Sunday 13 August 2017

St Maximilian Kolbe: an "offering of life"

Some spirited remarks about St Maximilian Kolbe in this morning's homily have reminded me to place alongside each other the text of Pope St John Paul II's homily at the canonisation Mass for the saint (Italian original here, English translation here) and Pope Francis' recent motu proprio Maiorem Hac Dilectionem establishing the offer of life as a cause for beatification.

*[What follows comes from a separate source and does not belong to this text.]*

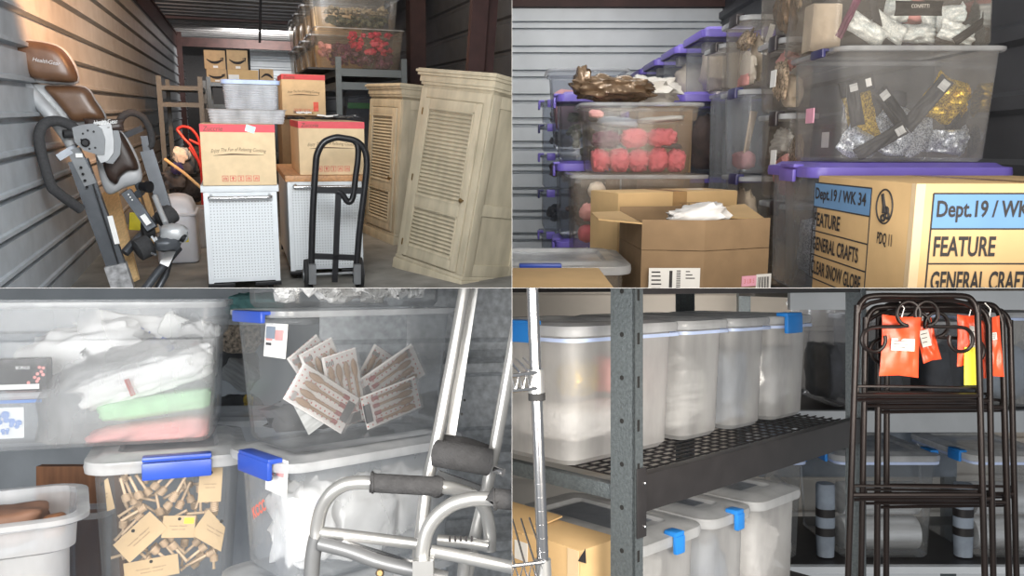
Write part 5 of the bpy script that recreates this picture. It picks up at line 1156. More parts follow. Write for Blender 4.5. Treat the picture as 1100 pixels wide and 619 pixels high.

Speaking of the event of St Maximilian's death, Pope St John Paul II said:
All this happened in the concentration camp at Auschwitz where during the last war some four million people were put to death, including the Servant of God, Edith Stein (the Carmelite Sister Teresa Benedicta of the Cross), whose cause for beatification is in progress at the competent Congregation. Disobedience to God-the Creator of life who said, "Thou shalt not kill"-caused in that place the immense holocaust of so many innocent persons. And so at the same time, our age has thus been horribly stigmatized by the slaughter of the innocent.
Father Maximilian Kolbe, himself a prisoner of the concentration camp, defended in that place of death an innocent man's right to life. Father Kolbe defended his right to life, declaring that he was ready to go to death in the man's place, because he was the father of a family and his life was necessary for his dear ones. Father Maximilian Maria Kolbe thus reaffirmed the Creator's exclusive right over innocent human life. He bore witness to Christ and to love. For the Apostle John writes: "By this we know love, that he laid down his life for us. And we ought to lay down our lives for the brethren" (1 John 3:16).
I have added the italics to try to draw out how John Paul II's words indicate a way of understanding the intention of Pope Francis' idea of an "offer of life". Later in the homily, this becomes clearer still:
Men saw what happened in the camp at Auschwitz. And even if to their eyes it must have seemed that a companion of their torment "dies," even if humanly speaking they could consider "his departure" as "a disaster," nevertheless in their minds this was not simply "death." Maximilian did not die but "gave his life...for his brother." In that death, terrible from the human point of view, there was the whole definitive greatness of the human act and of the human choice. He spontaneously offered himself up to death out of love.
And in this human death of his there was the clear witness borne to Christ: the witness borne in Christ to the dignity of man, to the sanctity of his life, and to the saving power of death in which the power of love is made manifest.  
Pope Francis characterises the offer of life as "a free and voluntary offer of life and heroic acceptance propter caritatem of a certain and untimely death". Pope John Paul II, to an extent foreshadowing Pope Francis' motu proprio, assimilated St Maximilian's offer of his life to martyrdom and proclaimed that St Maximilian was to be recognised, not just as a confessor of the faith, but as a martyr for the faith.

Many years ago now I recall speaking and writing about Archbishop Oscar Romero and Fr Jerzy Popieluszko as "martyrs for the truth about man". I think we can see in both of these great figures examples of the "offering of life" which Pope Francis has now established as a way to beatification.